___ GIVEN DATA
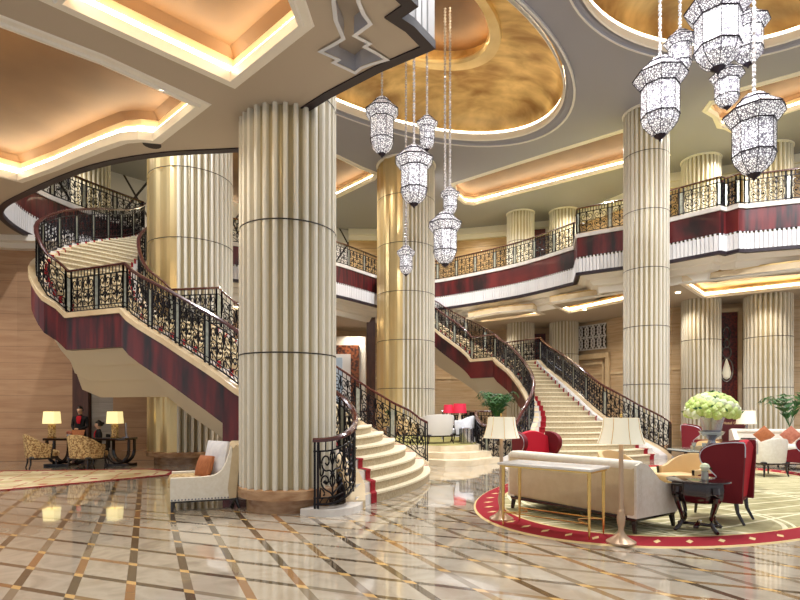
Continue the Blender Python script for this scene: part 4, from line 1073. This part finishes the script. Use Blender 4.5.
for sx in (-1, 1):
    x0 = .36 if sx > 0 else -.48
    a_ = MB().prism([(p.x, p.y) for p in smooth_path([(q[0], q[1], 0) for q in prof], 3)], x0, x0+.12, 'x').build('arm', 'cream', ac_)
    nh = MB(); xe = x0+.125 if sx > 0 else x0-.005
    for i in range(18): nh.lathe([(.014, .172), (.008, .19)], xe, -.48+i*.045, 6)
    nh.build('nailhead_trim', 'urn', a_)
MB().box(-.44, .44, -.48, .4, .13, .17).build('frame', 'black_wood', ac_)
for sx in (-1, 1):
    for sy, l in ((-.46, -.02), (.4, .05)): MB().tube([(sx*.4, sy, .15), (sx*.42, sy+l, 0)], .03, 6, rads=[.035, .02]).build('leg', 'black_wood', ac_)
cushion((-3.06, 8.98, .79), dirz(-.6, -.8), -.2, 'white_fab', 'large white cushion leaning on the back of the pale armchair', .56, roll=0)
cushion((-3.2, 8.84, .66), dirz(-.6, -.8), -.3, 'orange', 'ribbed orange cushion in front of the white one on the pale armchair', .36, roll=0)

# reception desk with staff --------------------------------------------
dk = thing('desk', 'long dark reception desk on curved pedestals under the stair', 'desk', (-8.78, 15.35, 0))
MB().rbox(-1.15, 1.15, -.36, .36, .72, .79, .015).build('desktop', 'brown_gloss', dk)
for x in (-.85, .85):
    m = MB()
    for sy in (-.16, .16):
        m.tube([(x+.3*math.cos(a)*1.0, sy, .42+.34*math.sin(a)) for a in [PI*1.0+PI*i/10 for i in range(11)]], .045, 6)
        m.tube([(x-.3, sy, .42), (x-.3, sy, .73)], .045, 6); m.tube([(x+.3, sy, .42), (x+.3, sy, .73)], .045, 6)
    m.rbox(x-.34, x+.34, -.26, .26, 0, .06, .01)
    m.build('pedestal', 'black_wood', dk)
table_lamp((-9.8, 15.2, .79), 'lit square-shaded lamp on the left end of the reception desk', .74, .36, 'shade_y', 'pattern', False, .34)
table_lamp((-8.05, 15.25, .79), 'lit square-shaded lamp on the right end of the reception desk', .74, .36, 'shade_y', 'pattern', False, .34)
fv = thing('flower_vase', 'small bowl of pink flowers beside the left desk lamp', 'vase', (-9.25, 15.1, .79))
MB().lathe([(.04, 0), (.07, .06), (.06, .1)], 0, 0, 14).build('bowl', 'urn', fv)
m = MB()
for i in range(7):
    a = i*.9; bm = bmesh.new(); bmesh.ops.create_icosphere(bm, subdivisions=1, radius=.035); m.bm(bm, Matrix.Translation((.05*math.cos(a), .05*math.sin(a), .13+.02*(i % 3))))
m.build('petals', 'pink', fv)
mon = thing('monitor', 'tilted computer screen seen from behind on the reception desk', 'monitor', (-7.85, 15.45, .79), math.radians(-60))
MB().rbox(-.24, .24, -.015, .015, .08, .42, .008).build('screen', 'urn', mon); MB().box(-.03, .03, 0, .04, 0, .12).box(-.1, .1, -.08, .08, 0, .015).build('stand', 'urn', mon)
tub_chair((-9.75, 14.7, 0), dirz(.75, .65), 'patterned gold tub chair at the left of the reception desk', 'pattern', .84, .8, .92, .66, .38)
tub_chair((-8.42, 14.55, 0), dirz(.3, .95), 'patterned gold tub chair with its back to us at the reception desk', 'pattern', .88, .8, .92, .66, .38)

def skin(name, verts, edges, m, parent, sub=2, root=0):
    me = bpy.data.meshes.new(name); bm = bmesh.new(); sl_ = bm.verts.layers.skin.verify(); vv = []
    for i, (p, r) in enumerate(verts):
        v = bm.verts.new(p); v[sl_].radius = r if isinstance(r, tuple) else (r, r); v[sl_].use_root = (i == root); vv.append(v)
    for a, b in edges: bm.edges.new((vv[a], vv[b]))
    bm.to_mesh(me); bm.free()
    o = bpy.data.objects.new(name, me); COL.objects.link(o); o.parent = parent
    me.materials.append(M[m]); s = o.modifiers.new('skin', 'SKIN'); s.use_smooth_shade = True
    u = o.modifiers.new('sub', 'SUBSURF'); u.levels = sub; u.render_levels = sub
    return o
def person(loc, rz, label, sit=False, hold=False):
    hz = .5 if sit else .93       # hip height
    H = hz+.72
    t = thing('person', label, 'person', loc, rz)
    # body: pelvis, spine, neck and head, arms with hands, legs
    V = [((0, 0, hz), (.14, .11)), ((0, 0, hz+.2), (.12, .09)), ((0, -.01, hz+.38), (.16, .1)), ((0, 0, hz+.47), (.07, .07)), ((0, -.005, hz+.53), (.05, .05))]
    E = [(0, 1), (1, 2), (2, 3), (3, 4)]
    for sx in (-1, 1):
        k = len(V)
        V += [((sx*.17, 0, hz+.42), .055), ((sx*.21, .01, hz+.16), .045), ((sx*.1, -.2, hz+.08), .032), ((sx*.05, -.25, hz+.08), .028)]
        E += [(2, k), (k, k+1), (k+1, k+2), (k+2, k+3)]
        k = len(V)
        if sit: V += [((sx*.1, -.02, hz-.02), .09), ((sx*.11, -.42, hz), .07), ((sx*.11, -.44, .08), .045), ((sx*.11, -.56, .04), .04)]
        else: V += [((sx*.09, 0, hz-.08), .1), ((sx*.09, -.01, hz-.45), .065), ((sx*.09, .01, .08), .042), ((sx*.09, -.12, .04), .04)]
        E += [(0, k), (k, k+1), (k+1, k+2), (k+2, k+3)]
    body = skin('body', V, E, 'suit', t)
    # hands with fingers
    for sx in (-1, 1):
        hx, hy, hh = sx*.03, -.28, hz+.085
        HV = [((sx*.05, -.25, hh), .022), ((hx, hy, hh), (.034, .016))]; HE = [(0, 1)]
        for f in range(4):
            ln = (.055, .062, .058, .045)[f]; yy = hy+.025-.018*f
            HV += [((hx-sx*.02, yy, hh), .009), ((hx-sx*(.02+ln*.6), yy-.004, hh-.004), .0085), ((hx-sx*(.02+ln), yy-.002, hh-.014), .007)]
            b = len(HV)-3; HE += [(1, b), (b, b+1), (b+1, b+2)]
        HV += [((hx+sx*.0, hy+.03, hh+.018), .01), ((hx-sx*.03, hy+.03, hh+.026), .008)]; b = len(HV)-2; HE += [(1, b), (b, b+1)]
        skin('hand', HV, HE, 'skin', t, 1)
    hd = MB(); rows = []
    for i in range(13):
        v = i/12; z = hz+.52+.235*v; prof_ = math.sin(PI*min(1, max(.02, v*.93+.06)))**.55; n = 18; r = []
        for j in range(n):
            a = 2*PI*j/n; x = .074*prof_*math.cos(a)*(.78+.3*min(1, v*1.7)); y = .095*prof_*math.sin(a)*(.9+.12*v)
            if math.sin(a) < -.9 and .38 < v < .55: y -= .016*(1-abs(v-.42)/.14)
            r.append((x, y-.01, z))
        rows.append(r)
    hd.loops(rows); bm = bmesh.new()
    head = hd.build('head', 'skin', t)
    MB().lathe([(.048, hz+.42), (.045, hz+.5), (.05, hz+.56)], 0, 0, 14).build('neck', 'skin', t)
    for sx in (-1, 1):
        MB().lathe([(.003, hz+.63), (.009, hz+.636), (.003, hz+.642)], sx*.028, -.098, 8).build('eye', 'hair', head)
        MB().rbox(sx*.074-.008, sx*.074+.008, -.015, .015, hz+.6, hz+.66, .005).build('ear', 'skin', head)
    MB().rbox(-.022, .022, -.104, -.092, hz+.575, hz+.585, .003).build('mouth', 'red', head)
    hr = MB(); rows = []
    for i in range(8):
        v = i/7; z = hz+.6+.178*v; k = max(.04, (1-v*v)**.5); n = 18; r = []
        for j in range(n):
            a = 2*PI*j/n; y = .112*k*math.sin(a)+.004
            if y < -.03 and v < .42: y = -.03
            r.append((.088*k*math.cos(a), y, z))
        rows.append(r)
    hr.loops(rows); hr.lathe([(.01, hz+.63), (.045, hz+.65), (.05, hz+.68), (.02, hz+.71)], 0, .11, 12); hr.build('hair', 'hair', t)
    sh_ = MB(); rows = []
    for z, w_, d_ in ((hz+.24, .04, .115), (hz+.34, .06, .125), (hz+.42, .07, .105), (hz+.47, .05, .075)):
        rows.append([(-w_, -d_+.01, z), (0, -d_-.008, z), (w_, -d_+.01, z)])
    sh_.loops(rows, False, False).build('blouse', 'red', t)
    return t
person((-9.45, 15.95, 0), math.radians(10), 'standing woman in black jacket and red blouse behind the reception desk')
person((-8.9, 15.95, 0), math.radians(-50), 'seated woman in dark jacket working at the reception desk', True)
fo = MB().rbox(-.18, .18, -.01, .01, 0, .22, .005).build('menu_folder', 'orange'); fo.location = (-9.28, 15.5, .8); fo.rotation_euler = (-.5, 0, .1)
tag(fo, 'brown leather folder propped in front of the standing woman', 'folder')
oc = thing('office_chair', 'plain dark chair under the seated woman behind the reception desk', 'chair', (-8.9, 16.0, 0), math.radians(-50))
MB().rbox(-.22, .22, -.22, .22, .34, .4, .02).build('seat', 'suit', oc); MB().rbox(-.2, .2, .2, .25, .45, .85, .02).build('backrest', 'suit', oc); legs(oc, .44, .44, .36)

# ------------------------------------------------------------------ wall details
# art niche between the two right-hand columns
nx = thing('art_niche', 'tall red-brown relief panel with silver teardrop sculpture between two fluted columns', 'wall art', (13.95, 23.0, 0), math.radians(-21.0))
MB().box(-.42, .42, .28, .34, .1, 5.75).build('relief_panel', 'niche', nx, smooth=False)
m = MB(); m.box(-.56, -.42, .1, .34, 0, 5.9).box(.42, .56, .1, .34, 0, 5.9).box(-.56, .56, .1, .34, 5.75, 5.9); m.build('frame', 'coping', nx, smooth=False)
def ringm(cz, a, b, rr): return [(a*math.cos(t), .2, cz+b*math.sin(t)) for t in [2*PI*i/20 for i in range(21)]]
MB().tube(ringm(4.85, .13, .26, .03), .035, 6).build('upper_ring', 'urn', nx); MB().tube(ringm(4.42, .1, .17, .03), .035, 6).build('middle_ring', 'urn', nx); MB().tube(ringm(4.02, .17, .24, .03), .035, 6).build('lower_ring', 'urn', nx)
MB().lathe([(.01, 3.78), (.05, 3.65), (.12, 3.4), (.17, 3.15), (.13, 2.95), (.02, 2.87)], 0, .2, 16).build('teardrop', 'shade', nx)
MB().tube(ringm(3.28, .24, .5, .03), .03, 6).build('teardrop_ring', 'urn', nx)
un = thing('art_niche', 'upper red relief panel with silver ring on the gallery wall, right side', 'wall art', (13.3, 22.9, 8.25), math.radians(-21.0))
MB().box(-.42, .42, .3, .36, 0, 3.2).build('relief_panel', 'niche', un, smooth=False)
MB().tube([(.16*math.cos(t), .26, 2.2+.28*math.sin(t)) for t in [2*PI*i/16 for i in range(17)]], .03, 6).build('ring', 'urn', un)
un = thing('art_niche', 'narrow red relief panel between the pair of far gallery columns', 'wall art', (7.7, 30.2, 8.25), math.radians(-15))
MB().box(-.42, .42, 0, .08, 0, 3.4).build('relief_panel', 'niche', un, smooth=False)
MB().tube([(.16*math.cos(t), -.05, 2.0+.28*math.sin(t)) for t in [2*PI*i/16 for i in range(17)]], .03, 6).build('ring', 'urn', un)
un = thing('art_niche', 'narrow red relief panel between the pair of far columns at stair head', 'wall art', (7.7, 30.2, 0), math.radians(-15))
MB().box(-.42, .42, 0, .08, 3.9, 5.8).build('relief_panel', 'niche', un, smooth=False)
sg = thing('sign_board', 'maroon freestanding sign board with gold gallery lettering in front of the niche', 'sign', (10.95, 17.75, 0), math.radians(-20))
MB().rbox(-.3, .42, -.02, .02, .0, 1.5, .01).build('board', 'maroon_board', sg)
cu = bpy.data.curves.new('lettering', 'FONT'); cu.body = 'Hotel Gallery'; cu.size = .12; cu.extrude = .003; cu.align_x = 'CENTER'; cu.resolution_u = 3
tmp = bpy.data.objects.new('lettering', cu); COL.objects.link(tmp); bpy.context.view_layer.update(); lme = bpy.data.meshes.new_from_object(tmp.evaluated_get(bpy.context.evaluated_depsgraph_get())); bpy.data.objects.remove(tmp); lt_ = bpy.data.objects.new('lettering', lme); COL.objects.link(lt_); lt_.parent = sg; lt_.location = (.02, -.026, 1.1); lt_.rotation_euler = (PI/2, 0, 0); lme.materials.clear(); lme.materials.append(M['tan'])
# lattice window and door surround on the back wall
a_w = math.atan2(27.6-30.2, 10.4-8.6)
lw = thing('lattice_window', 'white latticed window high on the wall beside the free-standing column', 'window', (9.72, 28.45, 3.6), a_w, kind='thing')
MB().box(-1.3, 1.3, -.02, .02, 1.1, 2.35).build('glass', 'dark', lw, smooth=False)
m = MB()
for i in range(7):
    for j in range(2):
        cx, cz = -1.12+.37*i, 1.42+.62*j
        for s in (-1, 1):
            m.tube([(cx-.185, -.05, cz+s*.31), (cx+s*0-.06, -.05, cz+s*.1), (cx-.185, -.05, cz-s*.31)], .03, 4)
            m.tube([(cx+.185, -.05, cz+s*.31), (cx+.06, -.05, cz+s*.1), (cx+.185, -.05, cz-s*.31)], .03, 4)
            m.tube([(cx-.185, -.05, cz), (cx, -.05, cz+s*.31), (cx+.185, -.05, cz)], .022, 4)
for z in (1.1, 1.73, 2.35): m.box(-1.32, 1.32, -.07, -.03, z-.03, z+.03)
m.build('lattice', 'white_flute', lw, smooth=False)
dn = MB(); dn.box(-1.5, -1.3, -.12, 0, 0, 4.4).box(1.3, 1.5, -.12, 0, 0, 4.4).box(-1.5, 1.5, -.16, 0, 4.2, 4.45).box(-1.15, -1.05, -.06, 0, 0, 4.0).box(1.05, 1.15, -.06, 0, 0, 4.0).box(-1.15, 1.15, -.06, 0, 3.9, 4.0)
d_ = dn.build('door_1', 'coping', smooth=False); d_.location = (9.72, 28.4, 0); d_.rotation_euler = (0, 0, a_w); struct(d_)
# doorway seen between the nearest column and the broad one
dw = struct(MB().box(-4.0, -1.9, 29.8, 30.0, 0, 5.6).build('door_2', 'cornice', smooth=False))
MB().box(-3.9, -2.25, 29.6, 29.8, .0, 5.1).build('mosaic_jamb', 'rust', dw, smooth=False)
MB().box(-3.95, -2.7, 29.5, 29.6, .0, 4.6).build('inner_frame', 'white_flute', dw, smooth=False)
MB().box(-3.95, -3.15, 29.45, 29.5, 1.0, 4.4).build('display_glass', 'blue_glass', dw, smooth=False)
struct(MB().box(-1.75, -1.3, 28.3, 28.6, 0, 6.4).build('wall_pier', 'dark_wood', smooth=False))
# underside star lights
for px, py in [(678, 292), (585, 309)]:
    x, y = at(px, py, 6.15); o = MB().lathe([(.1, 6.13), (.07, 6.1)], x, y, 12).build('downlight', 'led_w'); tag(o, 'small round downlight in the mezzanine soffit ' + ('near the free-standing column' if px > 600 else 'above the far right stair-head column'), 'ceiling light')

for o in bpy.data.objects:
    if '_w' in o.keys(): del o['_w']
print('objects', len(bpy.data.objects))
______
Could the lines from the top of the material through the line with "armchair', .36, roll=0)" be repeated exactly, pictures left out?

Continue the Blender Python script for this scene: part 4, from line 1073. This part finishes the script. Use Blender 4.5.
for sx in (-1, 1):
    x0 = .36 if sx > 0 else -.48
    a_ = MB().prism([(p.x, p.y) for p in smooth_path([(q[0], q[1], 0) for q in prof], 3)], x0, x0+.12, 'x').build('arm', 'cream', ac_)
    nh = MB(); xe = x0+.125 if sx > 0 else x0-.005
    for i in range(18): nh.lathe([(.014, .172), (.008, .19)], xe, -.48+i*.045, 6)
    nh.build('nailhead_trim', 'urn', a_)
MB().box(-.44, .44, -.48, .4, .13, .17).build('frame', 'black_wood', ac_)
for sx in (-1, 1):
    for sy, l in ((-.46, -.02), (.4, .05)): MB().tube([(sx*.4, sy, .15), (sx*.42, sy+l, 0)], .03, 6, rads=[.035, .02]).build('leg', 'black_wood', ac_)
cushion((-3.06, 8.98, .79), dirz(-.6, -.8), -.2, 'white_fab', 'large white cushion leaning on the back of the pale armchair', .56, roll=0)
cushion((-3.2, 8.84, .66), dirz(-.6, -.8), -.3, 'orange', 'ribbed orange cushion in front of the white one on the pale armchair', .36, roll=0)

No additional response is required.